Melngailis’s staff was increasingly alarmed by what seemed to be Strangis’s influence, and also — more crucially — by their missed paychecks. Melngailis failed to make payroll five times in 2014, according to reports, closed the restaurant temporarily in the winter of 2015 when the staff walked out, reopened with new investors, and then closed permanently that spring. By the end, she’d transferred more than $1.6 million from her business accounts to her personal account, and Strangis had spent $1.2 million at Connecticut casinos.

Strangis, it goes without saying, was not, in fact, involved in secret government operations, but rather was a gambler who, according to the Post, had “previously done time for grand theft and impersonating a police officer.”

As Salkin explains:

The two were accused by the Brooklyn District Attorney’s Office of draining Melngailis’s 12-year-old raw-vegan restaurant, Pure Food and Wine, of nearly $2 million, stiffing employees, duping investors, going on the lam, and spending lavishly on hotels, watches, and casinos.

Eventually, police discovered them camped out at a Fairfield Inn & Suites in Pigeon Forge, Tennessee, by tracking an order from Domino’s Pizza.
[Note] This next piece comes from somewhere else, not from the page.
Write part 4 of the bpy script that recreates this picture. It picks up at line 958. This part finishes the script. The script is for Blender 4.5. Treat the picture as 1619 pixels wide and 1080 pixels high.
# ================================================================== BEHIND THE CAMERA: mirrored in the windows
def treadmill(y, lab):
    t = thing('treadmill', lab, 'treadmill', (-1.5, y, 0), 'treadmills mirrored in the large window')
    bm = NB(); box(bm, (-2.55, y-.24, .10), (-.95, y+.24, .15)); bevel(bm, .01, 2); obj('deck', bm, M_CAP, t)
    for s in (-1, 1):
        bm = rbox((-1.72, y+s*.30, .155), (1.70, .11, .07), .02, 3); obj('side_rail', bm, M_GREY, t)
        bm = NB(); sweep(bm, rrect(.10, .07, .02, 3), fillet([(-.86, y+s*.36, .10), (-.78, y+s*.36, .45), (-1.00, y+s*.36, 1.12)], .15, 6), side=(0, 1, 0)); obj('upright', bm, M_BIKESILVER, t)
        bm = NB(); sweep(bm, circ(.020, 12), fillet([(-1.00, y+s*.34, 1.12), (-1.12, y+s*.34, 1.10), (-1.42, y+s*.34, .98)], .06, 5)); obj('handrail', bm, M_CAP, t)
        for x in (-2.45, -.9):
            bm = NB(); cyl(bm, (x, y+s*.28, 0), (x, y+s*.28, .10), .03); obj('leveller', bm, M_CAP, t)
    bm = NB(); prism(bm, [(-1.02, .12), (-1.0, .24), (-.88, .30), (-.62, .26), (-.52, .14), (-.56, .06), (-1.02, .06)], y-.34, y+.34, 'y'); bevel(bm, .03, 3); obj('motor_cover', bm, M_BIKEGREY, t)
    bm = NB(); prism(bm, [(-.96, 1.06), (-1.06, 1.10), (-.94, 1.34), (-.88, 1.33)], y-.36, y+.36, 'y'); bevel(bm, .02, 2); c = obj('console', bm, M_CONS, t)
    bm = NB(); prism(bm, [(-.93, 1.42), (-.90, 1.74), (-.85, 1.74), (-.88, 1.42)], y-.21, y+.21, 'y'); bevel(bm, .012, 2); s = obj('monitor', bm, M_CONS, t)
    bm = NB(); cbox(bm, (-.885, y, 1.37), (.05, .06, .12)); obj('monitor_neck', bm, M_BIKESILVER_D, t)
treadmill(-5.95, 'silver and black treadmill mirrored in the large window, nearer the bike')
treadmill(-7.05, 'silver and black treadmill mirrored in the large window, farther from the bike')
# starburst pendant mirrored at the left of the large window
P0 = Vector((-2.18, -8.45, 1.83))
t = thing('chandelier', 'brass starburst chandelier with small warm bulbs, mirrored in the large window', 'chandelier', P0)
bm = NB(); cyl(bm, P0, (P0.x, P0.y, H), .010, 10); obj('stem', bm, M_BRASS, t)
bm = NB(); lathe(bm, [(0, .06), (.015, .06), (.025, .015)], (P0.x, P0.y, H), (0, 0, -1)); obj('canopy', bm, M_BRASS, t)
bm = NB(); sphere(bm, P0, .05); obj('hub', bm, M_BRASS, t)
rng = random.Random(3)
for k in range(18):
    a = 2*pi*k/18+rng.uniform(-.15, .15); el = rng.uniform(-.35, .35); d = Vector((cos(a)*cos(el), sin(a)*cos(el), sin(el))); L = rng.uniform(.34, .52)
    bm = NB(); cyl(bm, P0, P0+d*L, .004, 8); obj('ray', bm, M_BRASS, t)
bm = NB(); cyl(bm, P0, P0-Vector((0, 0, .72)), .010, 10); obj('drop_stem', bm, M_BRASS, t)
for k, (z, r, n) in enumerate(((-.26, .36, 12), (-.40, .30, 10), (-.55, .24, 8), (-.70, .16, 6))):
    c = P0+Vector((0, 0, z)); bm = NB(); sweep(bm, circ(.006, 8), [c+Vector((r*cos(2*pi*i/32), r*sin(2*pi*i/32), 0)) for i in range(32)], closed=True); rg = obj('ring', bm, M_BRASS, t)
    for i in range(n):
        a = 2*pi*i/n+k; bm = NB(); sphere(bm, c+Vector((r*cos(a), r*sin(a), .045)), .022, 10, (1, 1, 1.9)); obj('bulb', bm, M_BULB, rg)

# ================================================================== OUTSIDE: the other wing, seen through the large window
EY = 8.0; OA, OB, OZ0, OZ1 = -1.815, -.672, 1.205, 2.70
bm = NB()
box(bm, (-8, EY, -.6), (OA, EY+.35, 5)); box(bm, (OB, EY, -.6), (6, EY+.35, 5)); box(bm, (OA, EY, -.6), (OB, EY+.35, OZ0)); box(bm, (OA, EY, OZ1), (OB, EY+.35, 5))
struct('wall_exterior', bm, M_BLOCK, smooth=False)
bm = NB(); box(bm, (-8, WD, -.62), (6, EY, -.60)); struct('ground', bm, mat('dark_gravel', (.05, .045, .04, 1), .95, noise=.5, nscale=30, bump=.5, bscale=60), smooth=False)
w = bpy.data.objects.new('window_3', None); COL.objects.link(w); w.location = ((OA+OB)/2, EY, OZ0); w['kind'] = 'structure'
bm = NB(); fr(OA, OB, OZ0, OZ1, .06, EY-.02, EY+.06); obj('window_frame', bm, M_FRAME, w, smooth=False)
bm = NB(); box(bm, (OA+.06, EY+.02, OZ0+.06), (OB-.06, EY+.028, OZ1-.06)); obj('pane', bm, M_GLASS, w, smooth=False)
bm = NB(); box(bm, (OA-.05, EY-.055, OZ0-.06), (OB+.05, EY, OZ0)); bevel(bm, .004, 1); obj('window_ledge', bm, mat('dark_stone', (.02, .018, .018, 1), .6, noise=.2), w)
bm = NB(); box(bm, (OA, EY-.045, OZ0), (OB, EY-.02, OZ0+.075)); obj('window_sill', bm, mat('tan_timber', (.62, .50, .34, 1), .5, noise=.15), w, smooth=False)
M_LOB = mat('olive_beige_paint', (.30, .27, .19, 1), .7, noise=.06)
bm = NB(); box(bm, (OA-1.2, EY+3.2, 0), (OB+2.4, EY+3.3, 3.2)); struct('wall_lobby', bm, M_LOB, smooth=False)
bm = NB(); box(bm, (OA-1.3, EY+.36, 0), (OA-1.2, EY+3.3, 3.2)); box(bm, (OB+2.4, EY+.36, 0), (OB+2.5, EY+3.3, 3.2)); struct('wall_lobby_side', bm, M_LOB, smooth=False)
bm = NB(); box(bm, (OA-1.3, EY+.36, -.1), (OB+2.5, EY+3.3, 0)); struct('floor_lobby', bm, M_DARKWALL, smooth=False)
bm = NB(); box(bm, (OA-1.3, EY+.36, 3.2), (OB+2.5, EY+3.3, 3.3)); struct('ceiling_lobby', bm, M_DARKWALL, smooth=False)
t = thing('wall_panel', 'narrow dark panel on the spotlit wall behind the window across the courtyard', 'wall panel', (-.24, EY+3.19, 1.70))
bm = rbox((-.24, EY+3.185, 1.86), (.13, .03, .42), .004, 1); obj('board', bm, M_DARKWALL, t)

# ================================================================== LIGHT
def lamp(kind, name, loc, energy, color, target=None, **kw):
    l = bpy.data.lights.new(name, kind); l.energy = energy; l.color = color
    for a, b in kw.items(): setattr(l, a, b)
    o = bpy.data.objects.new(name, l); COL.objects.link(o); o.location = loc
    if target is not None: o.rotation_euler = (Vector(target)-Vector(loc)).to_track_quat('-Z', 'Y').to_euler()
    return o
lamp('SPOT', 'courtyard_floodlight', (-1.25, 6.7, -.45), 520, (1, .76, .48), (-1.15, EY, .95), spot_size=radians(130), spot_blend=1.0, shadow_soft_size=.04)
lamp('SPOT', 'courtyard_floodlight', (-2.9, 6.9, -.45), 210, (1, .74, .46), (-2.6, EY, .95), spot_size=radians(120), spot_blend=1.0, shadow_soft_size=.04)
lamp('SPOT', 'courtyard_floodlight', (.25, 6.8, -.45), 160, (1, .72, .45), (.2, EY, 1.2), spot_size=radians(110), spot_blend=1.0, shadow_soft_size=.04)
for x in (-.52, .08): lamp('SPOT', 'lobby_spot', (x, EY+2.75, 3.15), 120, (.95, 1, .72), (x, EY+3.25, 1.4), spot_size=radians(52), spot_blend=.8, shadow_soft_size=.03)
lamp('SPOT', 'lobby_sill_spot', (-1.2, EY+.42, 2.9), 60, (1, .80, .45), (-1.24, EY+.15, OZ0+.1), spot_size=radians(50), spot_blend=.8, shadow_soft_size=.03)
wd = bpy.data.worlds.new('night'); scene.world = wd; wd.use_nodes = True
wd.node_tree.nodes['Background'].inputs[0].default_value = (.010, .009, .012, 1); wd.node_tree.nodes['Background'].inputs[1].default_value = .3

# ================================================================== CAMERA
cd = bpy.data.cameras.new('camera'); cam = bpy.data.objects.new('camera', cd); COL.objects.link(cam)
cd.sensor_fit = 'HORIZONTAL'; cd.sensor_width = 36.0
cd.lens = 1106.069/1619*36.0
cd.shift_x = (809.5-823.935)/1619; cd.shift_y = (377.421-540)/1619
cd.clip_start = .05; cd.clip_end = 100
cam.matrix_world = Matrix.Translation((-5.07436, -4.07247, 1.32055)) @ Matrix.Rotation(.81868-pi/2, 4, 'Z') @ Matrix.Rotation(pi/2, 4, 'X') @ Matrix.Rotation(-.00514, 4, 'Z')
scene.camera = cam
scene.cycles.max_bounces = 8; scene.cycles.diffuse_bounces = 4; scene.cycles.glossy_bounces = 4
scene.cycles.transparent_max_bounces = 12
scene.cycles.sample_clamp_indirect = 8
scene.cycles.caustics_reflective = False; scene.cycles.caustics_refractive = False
From the outside, and perhaps also from the inside, it is very hard to make sense of what happened here. One explanation — and the one Melngailis’s lawyers planned to use in court — is that Melngailis was a victim of “coercive control,” which Salkin describes as “a form of domestic violence that can manifest as a cult of one, with a spouse as a brainwashed partner.” The idea is that under the spell of Strangis, Melngailis literally lost touch with reality. This possibility, to whatever extent it’s true, makes both the situation and the series deeply unsettling.

Sarma Melngailis took a plea deal and was sentenced to four months in jail followed by five years’ probation. As of 2019, she wasn’t opposed to reviving Pure Food and Wine, if it were ever possible, and was working on a memoir. She lives with Leon and has been a strong supporter of Pete Buttigieg. She and Strangis — who served ten months in prison followed by five years of probation and has since kept a low profile — are now divorced.